In washington we have a 100% mail-in voting system (for all intents and purposes). I can put my ballot back in the mail or drop at any number of drop-boxes throughout the city (less dropboxes in rural areas i'm sure). I think there are some allowances for in-person voting but I don't think they are often used.

There is a ballot tracking system as well, I can see and be notified as my ballot moves through the counting system. It's pretty cool.

I actually just got back from dropping off my local elections ballot 15m ago, quick bike trip maybe a mile or so away and back.

Of course, because it makes it easy for people to vote, the republicans want to do away with it. If you have to stand in line for several hours (which seems to be very normal in most cities) and potentially miss work to do it that's going to all but guarantee that working people and the less motivated will not vote.

So yes in places that only do in person voting, national or state holiday.

Archelaos|4 months ago

In Germany it is always a Sunday.

hshdhdhehd|4 months ago

In Australia there are so many places to vote, it is almost popping out to get milk level if convenience. (At least in urbia and suburbia) Just detour your dog walk slightly. Always at the weekend.

stefs|4 months ago

i'm not sure this is an easily solvable problem. i remember reading an article arguing that your cloud provider is part of your tech stack and it's close to impossible/a huge PITA to make a non-trivial service provider-agnostic. they'd have to run their own openstack in different datacenters, which would be costly and have their own points of failure.

dotancohen|4 months ago

I run non trivial services on EC2, using that service as a VPS. My deploy script works just as well on provisioned Digital Ocean services and on docker containers using docker-compose.

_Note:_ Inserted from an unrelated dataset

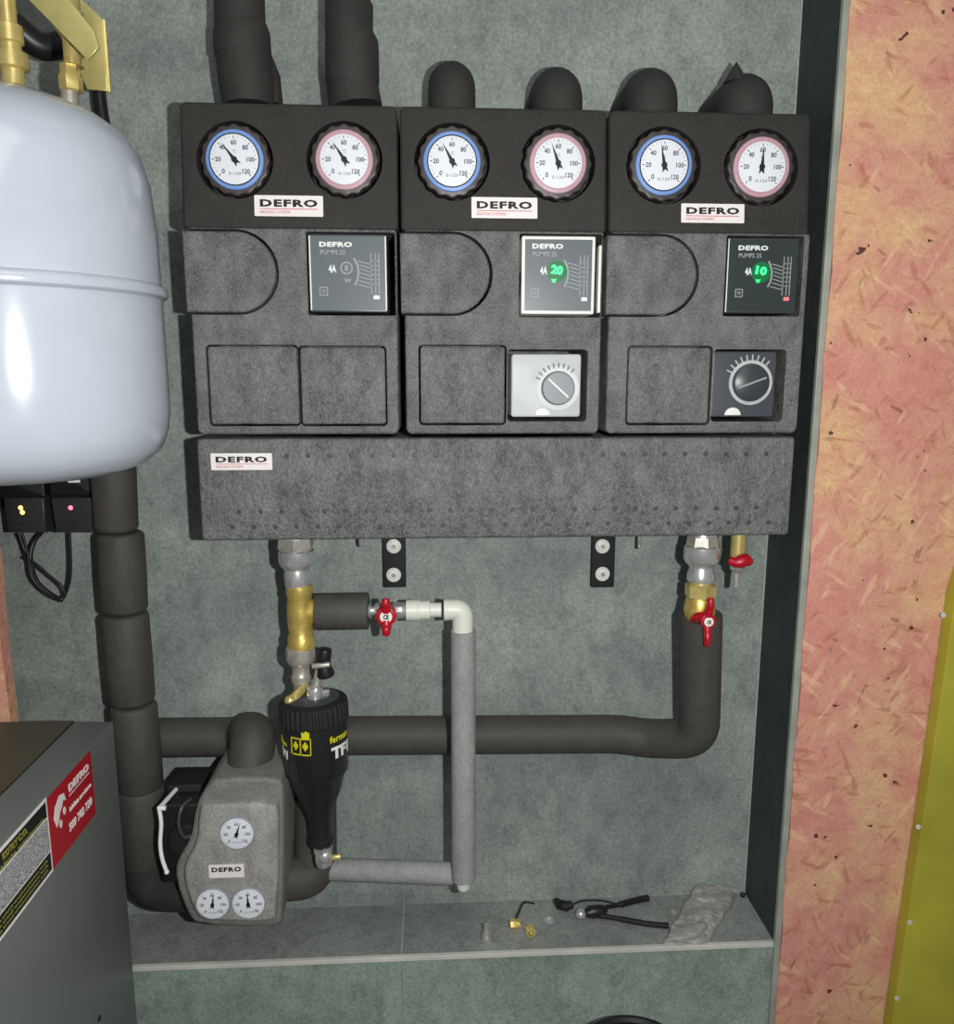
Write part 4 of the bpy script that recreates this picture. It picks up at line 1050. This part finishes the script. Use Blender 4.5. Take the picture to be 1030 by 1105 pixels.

I do need a human to provision a few servers and configure e.g. load balancing and when to spin up additional servers under load. But that is far less of a PITA than having my systems tied to a specific provider or down whenever a cloud precipitates.

myself248|4 months ago

How ever did buses run before The Cloud™? What a weird world that must have been.

fHr|4 months ago

can't believe it's 2025 and some still need to go to some place to vote. I can vote since I can remember(at least 20 years) by mail for anything, we also vote multiple times a year(4-6 times), we just get 1 Month before the things to vote by mail and then mail in back votes. Hope we can soon vote online to get rid of the paper overhead.

vanviegen|4 months ago

When voting remotely, how can we be sure that your vote was not bought or coerced?

tuukkah|4 months ago

Could you provide a reference about the train disruption? I tried but couldn't find anything in English.

foresterre|4 months ago

Here is an article in English:

https://nltimes.nl/2025/10/29/ns-hit-microsoft-cloud-outage-...

It should be noted that the article isn't complete: while the travel planner and ticket machines were the first to fail, trains were cancelled soon after; it took a few hours before everything restarted.

Based on what the conductors said, I would speculate that the train drivers digital schedule was not operative, so they didn't know where to go next.

alt227|4 months ago

Wow thats crazy! National transport infrastructure being so fragile. What a great age we live in.

onionisafruit|4 months ago

It is a great age to live in where we have transportation infrastructure beyond foot paths.

tmtvl|4 months ago

The Flemish bus company (de Lijn) uses Azure and I couldn't activate my ticket when I came home after training a couple of hours ago. I should probably start using physical tickets again, because at least those work properly. It's just stupid that there's so much stuff being moved to digital only (often even only being accessible through an Android or iOS app, despite the parent companies of those two being utterly atrocious) when the physical alternatives are more reliable.

bironran|4 months ago

Yet... deploy on two clouds and you'll get tax payers scream at you for "wasting money" preparing for a black swan event. Can't have both, either reliability or lower cost.

varispeed|4 months ago

Wasn't cloud sold based on a premise to prevent the very thing that is happening? Sounds like a massive fail of the whole concept.

barrenko|4 months ago

> wouldn't put China or Russia above this

gowld|4 months ago

Why would you put Microsoft above this?

platevoltage|4 months ago

I wouldn't put Texas above this either.

alliao|4 months ago

dang even zealand didn't survive! new zealand got some soul searching with this outage which took down government person ID service, it's called RealME and it can be used to file your taxes apply for passport etc

bethekidyouwant|4 months ago

You are not getting more 9’s rolling your own

bombcar|4 months ago

You can get way more 9s if you roll your own procedures - and each step has a way of handling failure of the other steps.

Old trains had paper tickets, the locomotive was its own power source, the conductor had a flashlight, and the conductor could sell tickets for cash.

And if everything else failed, the conductor would just let you ride for free.

Now everything's so interconnected that any one part failing brings everything to a halt.

vachina|4 months ago

At least I get to control when the 0.01 happens.